Why white people can relax about Obama’s pastor, Rev. Jeremiah Wright

Why white people can relax about Obama’s pastor, Rev. Jeremiah Wright March 21, 2008

I got an email yesterday from a friend of some 30 years who’s a member of Trinity Church, home of the suddenly very famous Rev. Jeremiah Wright. She’s a tad freaked out by all the hoopla. She loves her pastor, of course. She knows him to be a deep, vital, loving man of God whose life and ministry are defined by compassion.

Talking to her made me want to suggest that one of the reasons white people (and yeah, I know I’m white) get so upset about Rev. Wright’s, shall we say, more vigorous assertions, is that they imagine what their white pastor would have to feel in order to say the same things Rev. Wright is now being so roundly condemned for saying.

But what I think we’d all do well to remember is that communication has much to do with style. And style is function of culture. And in black culture—that is, within the black community—the style in which people very often talk is big. Big voices. Big gestures. Big language. Big effects.

Rev. Wright wasn’t literally calling for God’s wrath to be visited upon on America. He was just talking in the flamboyantly oratorical way that’s traditionally used by black preachers in black churches. There are all kinds of visual and tonal cues that tell you when that’s the kind of talk you’re hearing. But if you’re not used to those cues—if you don’t really have much or any experience in black culture—then you might naturally assume that, in Rev.
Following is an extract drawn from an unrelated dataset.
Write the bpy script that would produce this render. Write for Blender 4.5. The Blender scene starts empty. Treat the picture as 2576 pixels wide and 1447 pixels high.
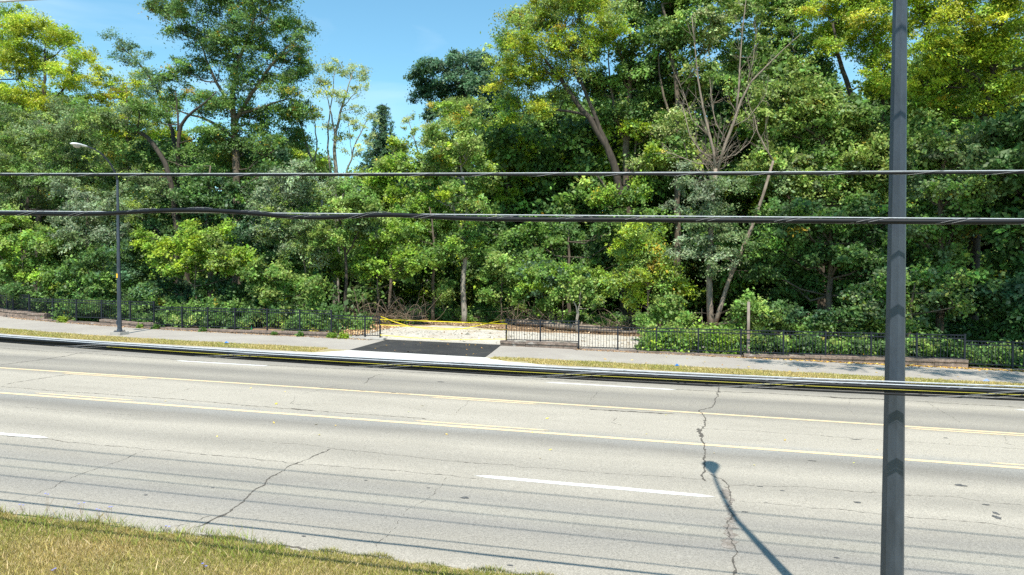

Wright’s case, he means what he says, in the same way that a white preacher would if he or she said the same things.

But that’s a category mistake. That’s failing to account for context—which, in communications, is everything.

Trust me: If my straight-laced, hyper-intellectual white pastor ever hollered from his pulpit, “God damn America!”, I would have no doubt that he’d lost his mind. When I hear Rev. Wright say it, though, I know that he’s just dramatically making a point to an audience keenly attuned to his flamboyant style of communication—to what, contrary to what it might seem to outsiders, are the subtleties of his message.

White people can relax. Rev. Wright doesn’t think everyone in the United States belongs to the K.K.K. He doesn’t want God to destroy America. And his audience doesn’t hear it that way, either.

I got another email yesterday from another black female friend of mine, someone who, way back when I was a teenager, basically saved my life by inviting me into her home and making me part of her family. Here’s some of what this good woman wrote to me:

When you grow up the way I did (in a white world, denying the truth of who and what you are) you are privy to racism in a way that many aren’t. People actually get so comfortable with you, that they let little statements start to “slip” in your presence. They start to finish nasty little comments with, ‘Oh, but not you,’ or ‘But you’re different.’ It was after that started happening that I knew I didn’t want to be different from my own people. That I didn’t want to be separated out. It is a truly painful thing to realize that you have had to learn to embrace your own skin and your own people — when you learn that you have been taught to hate yourself and all the beautiful things about yourself that are unique to your specific ethnic group. From the kink of your hair, to the curve of your hips, to the tone of your voice — you hate yourself. And for me, that is the saddest thing and the cruelest pain that racism can inflict: it can cause a human being to hate the beautiful creature that God has created in them. …. If everyone could see each other as an extension of God, these types of conversations would be unnecessary, and slavery would have never occurred. Slavery has always been economically based, and it didn’t begin in this country. But historically it had always been perpetrated by one group of color against another group of the same color. Ethnically different, yes, but of the same people. It was only in the western world that, finally, it became about color. The entire concept of one race hating another and thinking in terms of inherent superiority or inferiority denies the basic intelligence of God in his creation of humans.

And there you have it.

Happy Good Friday, everyone. And God bless us all.